Conservation of Living Systems
Courses
CLS offers intensive, cross-disciplinary short courses (1-day, 3-day, 6-day; 12-15 students) taught jointly by UW faculty and outside professionals. The courses are designed to immerse graduate students in an intensive learning environment led by working conservation leaders. The courses will serve the CLS program by bringing outstanding conservation practitioners from around the world to the UW campus to create a unique networking opportunities for our students and faculty. By providing students with an intensive learning environment focused on the skill-sets identified as essential by future employers, we insure that our students get the skills and the contacts needed for careers as conservation professionals.
Short Courses
- Media Communications for Environmental Professionals
Evidenced based policy depends on effective media communication by conservation leaders. The training, language, culture and pace that characterize news outlets are fundamentally different, and often at odds with the disciplinary training that graduate students receive. Thus, many young conservation professionals are completely unprepared for interactions with the press. As a result, they often fail to communicate effectively and forcefully. This course is designed to train future conservation leaders to be effective media communicators including hands on training in interview techniques, lectures and tips by leading environmental reporters, and case studies on media communications. The course will be team taught by Cate Goethals, from the UW Foster School of Business, and Liz Neeley, associate director of COMPASS - Communication Partnership for Science and Sea - a leading NGO founded by Jane Lubchenco and focused exclusively on science communications by scientists. - Conservation Law
Effective conservation leadership requires an understanding and appreciation of the roll of law in conservation. This course will be co-taught by Michael Robinson Dorn, UW School of Law, and Melanie Rowland, Senior Attorney NOAA Northwest Region. The course will use case histories and hands on training to explore the role of law in framing environmental perceptions and influencing the history and future of US and global conservation efforts. The course is designed to serve advanced graduate students in the Natural Sciences and third year law-students. Sixteen slots will be partitioned equally across these two groups, allowing Robinson-Dorn and Rowland to foster connections between emerging leaders in both fields through hands-on exercises, case-histories, and discussion sections. - Environmental Economics
Environmental leadership requires an understanding of both macro-economic and micro-economic principles, and yet few emerging leaders in conservation are exposed to this field. This course will fill that gap. Designed for graduate students in the natural sciences who know little or no economics, this course will provide the foundation for effective communications with economists and full participation in public policy discussions. The course will include such topics as individual optimization, game theory, price theory, and climate change economics. Yoram Bauman, ‘the world’s first and only stand-up economist’ will teach this course and include work from his recent Cartoon Introduction to Economics. Students should have a basic understanding of calculus. - Conservation Cost Benefit Analysis
Professor Josh Lawler, College of Forest Resources has partnered with The Nature Conservancy to provide students a hands-on approach to learning how agencies and conservation NGOs select areas to protect biodiversity. This intensive course will give students the opportunity to help The Nature Conservancy (TNC) redesign its conservation portfolio for the state of Washington using current data sets on biodiversity and different types of acquisition costs. The course will address a real conservation research need and produce products that will be directly used by the Nature Conservancy to protect Washington’s biodiversity. The course will include field trips, visits to the TNC offices, and a 4-5 day trip to a research station.

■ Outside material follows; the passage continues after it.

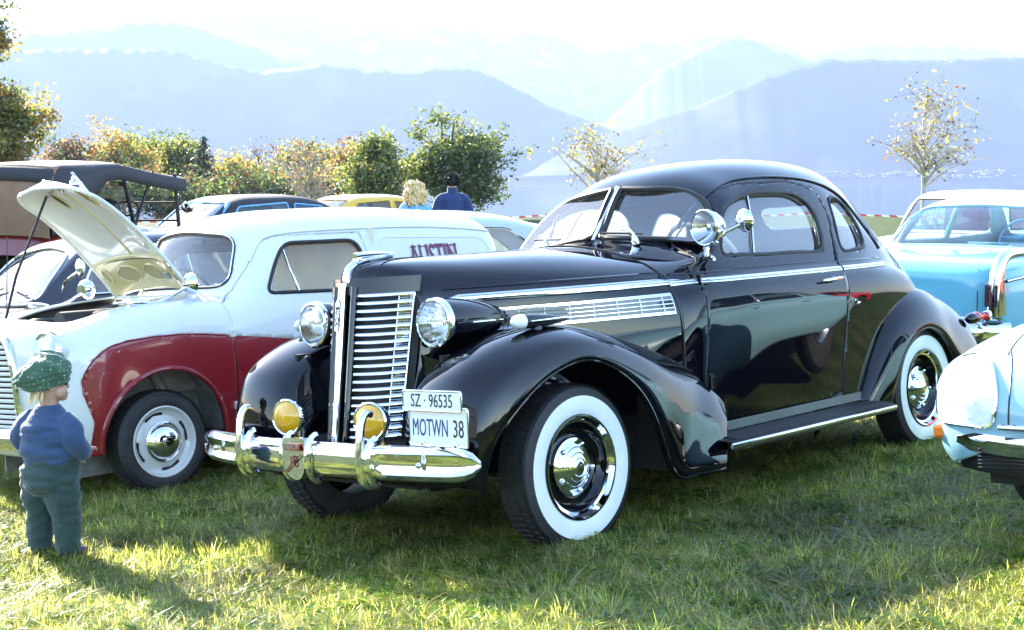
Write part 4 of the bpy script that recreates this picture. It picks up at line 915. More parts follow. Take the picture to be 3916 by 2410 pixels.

In Development for 2010-11
Playing in the Sandbox: Mediation, Negotiation, Facilitation
A major challenge for new conservation professionals is learning to work in multi-disciplinary teams. This course will train students to negotiate agreements among stakeholders with diverse and conflicting agendas. We are currently working with Steve Forman, Director of Forman Consulting, to create this course, in collaboration with the Evans School of public Policy.